KOMMENTAR VON JÜRGEN GOTTSCHLICH ZUR ERKLÄRUNG VON PKK-CHEF ÖCALAN
: Historische Stunde, schwieriger Weg

Letztlich muss eine neue Verfassung den Schutz aller Minderheiten garantieren

Der erste, der entscheidende Schritt ist getan: Die Kämpfer der PKK sollen sich aus der Türkei zurückziehen, der bewaffnete Kampf soll durch den demokratischen, politischen Meinungsstreit abgelöst werden.

Es hat nicht viel gefehlt, und die historische Erklärung des PKK-Chefs Abdullah Öcalan wäre verhindert worden. Drei Morde an PKK-Funktionärinnen in Paris sollten Öcalan einschüchtern, das Durchstechen eines Gesprächsprotokolls mit ihm den türkischen Ministerpräsidenten Erdogan kompromittieren. Noch am Mittwochmorgen explodierten Bomben vor dem Justizministerium und der Parteizentrale der regierenden türkischen Partei AKP. Trotzdem haben sich Öcalan und Erdogan nicht vom Friedensprozess abbringen lassen – und Öcalan hat nun verkündet, worauf die Regierung und Millionen von Menschen gehofft haben.

Es ist ein historischer Moment für die Kurden der Türkei. Sie haben jetzt eine Stimme, die Regierung ist bereit, mit den „Terroristen“ von gestern zu reden. Wird Öcalans Aufruf befolgt, bedeutet das auch eine Zäsur für die Türkei insgesamt. Nach 30 Jahren würde ein blutiger Bürgerkrieg enden, der mehr als 40.000 Tote gefordert hat und bislang das größte Hindernis auf dem Weg zu einer wirklich demokratischen und rechtsstaatlichen Gesellschaft war. Letztlich muss es darum gehen, die Diskriminierung der kurdischen und anderer ethnischer und religiöser Minderheiten im Land endgültig zu überwinden und das in einer neuen Verfassung festzuschreiben.

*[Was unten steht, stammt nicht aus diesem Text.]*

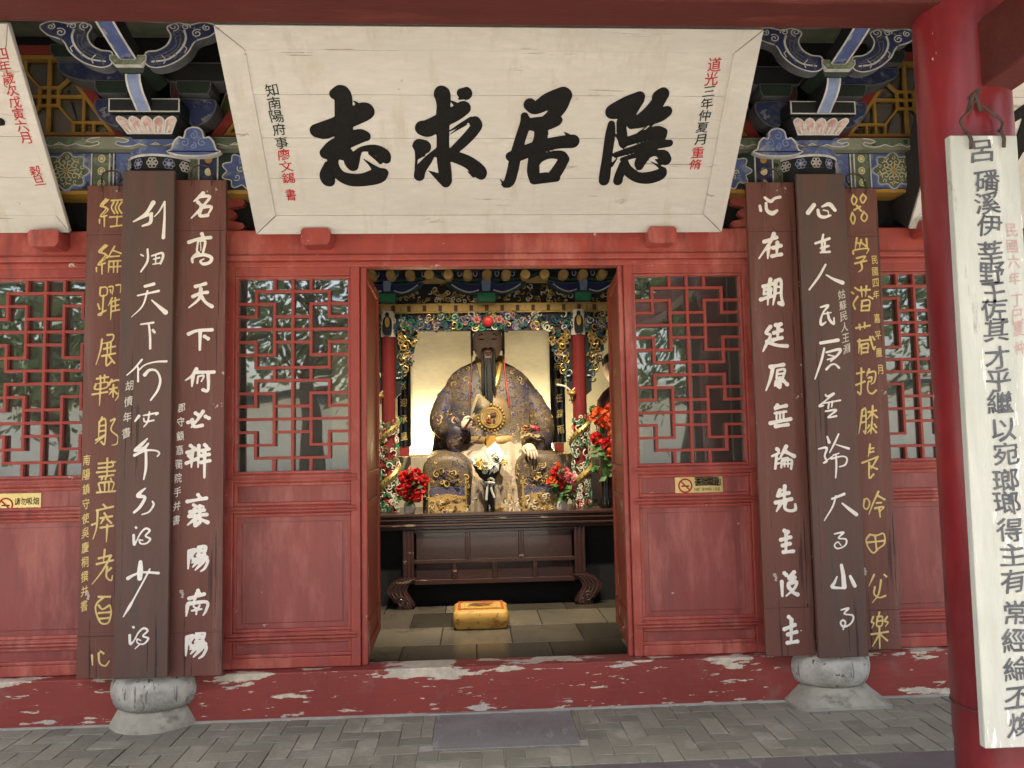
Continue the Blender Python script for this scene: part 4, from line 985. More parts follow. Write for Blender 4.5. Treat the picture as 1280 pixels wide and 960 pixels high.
column_text(P1, plc, '道光', (893, 80), (889, 98), .070, .072, ink_r, .006); column_text(P1, plc, '三年仲夏月', (886, 114), (875, 174), .066, .060, ink_g, .006); column_text(P1, plc, '重脩', (872, 190), (869, 205), .070, .062, ink_r, .006)
xr = X_(88, 290, YB)
P2, pll = plaque('plaque', xr-PW, 'cream plaque with a red date column over the left door bay', None, fs=.05, yt=-.76)
column_text(P2, pll, '光緒四年歲次戊寅六月', (-6, 38), (32, 172), .062, .060, ink_r, .006); column_text(P2, pll, '榖旦', (45, 213), (49, 225), .062, .055, ink_r, .006)
g = MB(); brush(g, pll, trace('-30,128,30 -12,140,26 -2,152,20; -80,60,10 -70,200,14 -75,240,10; -140,120,12 -60,110,12 -20,100,9', 0, 0, 1, pll, 12) if False else trace('2,152,5 -6,150,6 -20,135,8; -90,75,8 -85,140,9 -88,225,8; -150,120,8 -80,110,8 -20,100,7; -140,170,8 -60,160,8', 0, 0, 1, pll, 6), ink, .008, .0062, .25); g.build('character', P2)
P3, plr = plaque('plaque', 2.571, 'cream plaque with a black character behind the red porch pillar at the right', None, fs=.05, cheeks=True, yt=-.76)
g = MB(); brush(g, plr, trace('1246,168,4 1262,150,6 1290,132,8 1320,120,8; 1285,150,9 1270,190,8 1250,225,5; 1270,178,7 1300,190,8 1330,220,8; 1310,110,8 1330,160,8; 1290,240,8 1380,225,8; 1340,150,9 1420,140,9', 0, 0, 1, plr, 7), ink, .008, .0062, .25); g.build('character', P3)

# ================================================================== hanging couplet boards
def board(x0, x1, z0, z1, Y, m, label, name='couplet_board', th=.028, seams=(), lean=(0, 0), gcat='couplet board', wires=True):
    root = empty(name, ((x0+x1)/2, Y, z0), label, gcat, None)
    g = MB(); H_ = z1-z0
    g.hexa([(x0+lean[0], Y, z0), (x1+lean[0], Y, z0), (x1+lean[0], Y+th, z0), (x0+lean[0], Y+th, z0), (x0+lean[1], Y, z1), (x1+lean[1], Y, z1), (x1+lean[1], Y+th, z1), (x0+lean[1], Y+th, z1)], m)
    pl = Plane((0, Y, 0), (1, 0, 0), (0, 0, 1))
    for sz in seams:
        t_ = (sz-z0)/H_; l = lean[0]+(lean[1]-lean[0])*t_; g.slab(pl, x0+l, x1+l, sz-.010, sz+.010, -.004, .0035, m); g.slab(pl, x0+l, x1+l, sz-.0125, sz-.0105, 0, .0022, dark)
    g.build('board', root, bevel=.005)
    if wires:
        g = MB()
        for fx in (.33, .72):
            u = x0+lean[1]+(x1-x0)*fx
            g.tube([(u, Y-.004, z1-.035), (u+.004, Y-.012, z1-.01), (u, Y-.006, z1+.02), (u-.012*(1 if fx < .5 else -1), Y+.02, z1+.05)], .004, rust, 6)
        xm = (x0+x1)/2+lean[1]
        g.tube(smooth2([(x0+lean[1]+(x1-x0)*.33, Y+.005, z1+.02), (xm-.05, Y+.02, z1+.075), (xm, Y+.03, z1+.10), (xm+.05, Y+.02, z1+.075), (x0+lean[1]+(x1-x0)*.72, Y+.005, z1+.02)], 4), .0045, rust, 6)
        g.build('hanging_wire', root)
    return root, pl
YS, YC = -.205, -.275
# --- left inner board: heavy white running script
z1 = Z_(252, 225, YS); z0 = Z_(243, 845, YS)
A1, pA = board(-1.842, -1.545, z0, z1, YS, brd, 'red brown board of heavy white characters beside the left door leaf', seams=(Z_(250, 286, YS), Z_(245, 788, YS)))
YANG = '145,275 138,370; 145,270 180,262 160,300 178,325 160,335; 200,250 195,295; 200,248 240,245 232,290; 198,270 235,267; 195,295 232,290; 170,320 245,305; 205,315 165,360; 200,330 250,320 235,365 210,385; 222,332 180,377'
jobsA = [(205, 230, 4.8, ['235,55 205,85 180,105; 215,75 275,75 250,115 215,155 165,205; 205,110 225,130; 225,140 215,190 262,188; 225,140 285,138 262,188',
    '228,300 235,318; 150,350 215,328 280,322; 205,345,6 198,400,6 208,412,6; 215,340,7 248,345,8 235,412,7; 220,350,3 222,400,3; 205,415 172,445 172,470; 180,435 240,425 285,442 275,470 238,480 218,464,6 240,450,4',
    '190,615 250,598; 175,675 220,655 260,650; 222,630 210,690 150,742; 222,670 250,710 288,735', '148,900 200,880 288,875; 218,885 215,995; 245,915 265,928']),
    (205, 430, 4.8, ['195,150 170,190 130,218; 175,190 168,255; 195,170 300,168; 265,170 268,240 262,282 235,275; 205,195,6 200,235,6; 205,195,6 240,190,6 225,225,5',
    '145,470 160,465; 190,415 205,425; 235,405 205,450 165,500; 170,455 180,495 230,488; 250,435 270,445',
    '160,610 180,625; 140,650 195,632; 150,670 162,682; 135,715 195,690; 172,640 165,740; 210,610 205,740; 245,605 255,615; 230,640 270,630; 225,670 272,662; 225,710 275,700; 245,640 243,800',
    '205,905 215,920; 140,945 255,925']),
    (205, 630, 4.575, ['170,5 200,20,6; 205,10 228,15,6; 150,45 230,35; 145,70 245,60; 175,30 170,75; 205,30 205,70; 190,75 135,120; 180,90 178,125 205,105; 195,80 250,105', YANG,
    '195,495 205,515; 145,540 230,515; 190,510 170,560; 135,580 128,640; 140,570 245,560 240,610 225,635; 170,585,6 180,595,6; 205,580,6 195,595,6; 160,610,6 215,600,6; 188,595,6 185,630,6']),
    (205+(-18)/4.575, 630+(495-13)/4.575, 4.4, [YANG])]
write(A1, pA, white_ink, 10.2, jobsA, .0045, .5)
column_text(A1, pA, '郡守顧嘉蘅院手并書', (227, 510), (220.5, 650), .040, .052, white_ink)
# --- right inner board
A2, pA2 = board(1.530, 1.822, Z_(987, 820, YS), Z_(962, 228, YS), YS, brd, 'red brown board of heavy white characters beside the right door leaf', seams=(Z_(964, 287, YS), Z_(984, 757, YS)))
ZHU = '230,198 250,205; 210,250 265,235; 220,282 262,272; 240,215 238,315; 225,320 280,315'
jobsA2 = [(930, 230, 4.567, ['90,125,8 95,152,9; 125,110,8 130,150,10 160,168,13 188,152,8; 118,78,8 150,100,10 175,82,8 205,75,9',
    '115,330 185,305; 170,285 150,330 85,425; 140,355 135,425; 165,365 210,352; 190,335 185,405; 160,412 212,402',
    '110,585 160,570; 150,545 140,600 135,690; 115,600,7 112,630,7; 120,605,7 155,595,7 150,625,7; 118,628,7 150,620,7; 95,660 155,640; 180,555 175,630 165,690; 180,555 210,550 212,640 222,688 200,680; 182,590,6 208,585,6;182,625,6 208,620,6',
    '180,805 210,800; 170,850 215,835; 195,815 190,885; 165,890 215,878; 150,815 125,850 150,865 125,920 108,955; 130,900 185,920 245,925']),
    (930, 430, 4.567, ['150,130 225,118; 165,130 150,200 125,265; 190,150,7 185,195,7; 190,150,7 232,145,7 222,190,7; 188,172,6 225,168,6; 186,195,6 222,190,6; 205,195 205,245 195,240; 185,215 175,240; 225,210 245,230',
    '190,350 175,375; 180,365 240,352; 175,395,7 240,385,7; 150,452 265,428; 185,390,6 185,430,6; 205,388,6 205,430,6; 225,385,6 225,425,6; 180,470 250,460',
    '188,600 194,605; 160,640,7 200,622,7; 185,635,8 178,710,8; 185,662,6 200,655,6; 182,685,6 200,680,6; 240,585 205,650; 238,615 285,640; 215,655,6 250,650,6; 215,665,6 212,705,6; 215,668,7 270,662,7 268,712,7; 232,668,5 230,700,5;250,668,5 250,700,5;215,685,5 268,682,5',
    '205,835 185,870; 195,865 255,850; 232,812 228,890; 180,905 270,885; 215,900 185,955; 240,890 232,935 258,952 292,945 292,915']),
    (930, 620, 4.567, [ZHU, '230,440 240,450; 215,490 218,570; 285,435 255,470 282,475; 288,465 245,510; 255,500 300,490 285,530 240,570; 255,520 280,550 305,562', '255,690 270,705; 230,760 290,735; 250,790 300,775; 270,705 268,830; 248,838 305,830; 325,768,4'])]
write(A2, pA2, white_ink, 10.2, jobsA2, .0045, .5)
# --- centre boards: thin grass script
B1, pB = board(-2.100, -1.812, Z_(173, 848, YC), Z_(190, 213, YC), YC, brd_g, 'tall grey brown board of thin white grass script on the left pillar', wires=False)
DE = '160,133,7 162,136,7; 148,178,8 150,232,7 165,210,4 185,170,5 215,140,6 240,152,6 215,182,5 243,200,6 220,225,5 188,226,5 180,205,4 200,208,4'
jobsB = [(145, 220, 4.8, ['225,160,14 180,225,9 105,275,4; 105,275,4 160,250,6 215,225,9; 212,228,11 207,280,10 160,300,6; 230,245,3 262,210,5 292,155,6; 293,155,6 292,250,7 285,370,11',
    '150,472,5 165,480,5; 190,440,6 190,510,7 150,575,5; 215,480,5 275,462,7 283,485,8 268,525,7; 225,500,4 262,490,6; 222,530,4 270,522,5; 240,475,4 238,525,4', '175,662,9 228,648,10; 130,718,5 190,705,6 257,690,8; 190,690,6 160,780,5 92,848,2; 215,745,4 260,785,10 298,818,15',
    '150,890,5 225,880,7; 198,890,6 205,960,7 206,1035,7; 222,925,8 232,938,8']),
    (140, 420, 4.575, ['172,135,6 130,185,5 85,225,3; 150,180,5 150,260,6; 155,195,4 190,165,4 250,148,5 312,145,7; 188,222,11 215,195,8 255,200,6 277,250,7 262,310,7 222,367,5', '133,487,5 155,458,9; 182,470,4 190,490,5 240,482,5; 180,455,4 260,440,6 252,452,4; 215,435,5 205,490,5 182,520,3',
    '203,587,4 170,620,10 132,655,8 185,640,9 208,615,6; 130,682,9 190,655,7 250,655,5 272,670,5 260,688,4; 195,650,7 195,750,8 182,820,4']),
    (135, 630, 4.576, ['215,-90,4 190,-70,9 172,-46,11 212,-38,9 185,15,9 150,48,7; 255,-15,5 262,5,6 235,45,5 195,60,4', DE, '187,332,11 185,380,17 182,425,14; 115,425,11 150,405,7 200,390,6 290,395,8; 240,372,5 210,430,5 150,540,5 125,585,9 88,645,3',
    '145,703,7 148,706,7; 125,750,8 128,800,7 150,780,4 175,735,5 205,710,6 228,725,6 200,755,5 232,768,6 205,800,5 170,795,4 168,772,4 188,780,4; 185,800,4 155,828,3'])]
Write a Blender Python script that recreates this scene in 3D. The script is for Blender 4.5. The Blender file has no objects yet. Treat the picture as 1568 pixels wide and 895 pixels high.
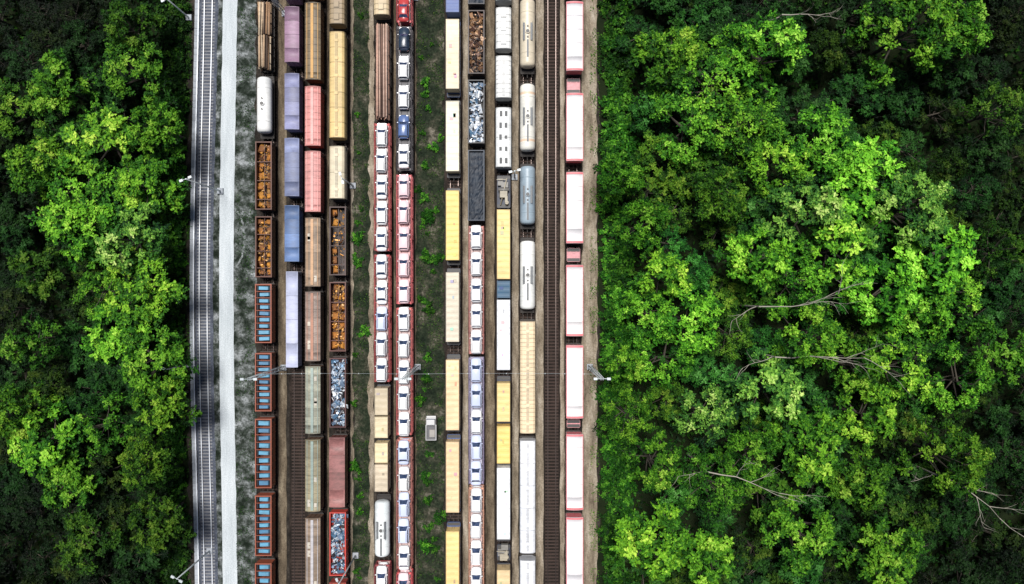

Doch auch wenn heute in Diyarbakir, der heimlichen Hauptstadt der Kurden, ausgelassen gefeiert wurde, ist der Weg zum Frieden noch lange, und Rückschläge sind vorprogrammiert. Jetzt muss sich zeigen, ob Öcalans Einfluss nach zwölf Jahren im Gefängnis noch groß genug ist, um wirklich alle PKK-Kämpfer zum Rückzug zu bewegen. Und auf der anderen Seite muss man abwarten, ob die Mehrheit der türkischen Gesellschaft tatsächlich bereit ist, die Kurden als gleichberechtigt zu akzeptieren.

Die Wunden auf beiden Seiten sind tief, gegenseitiges Vertrauen gibt es kaum. Es muss nun Zug um Zug durch wechselseitige Vereinbarungen geschaffen werden. Die erste Etappe des Friedensprozesses soll bis Ende August abgeschlossen sein. Erst wenn die kommenden Monate friedlich verlaufen werden, kann es zu einer echten, substanziellen Verständigung kommen.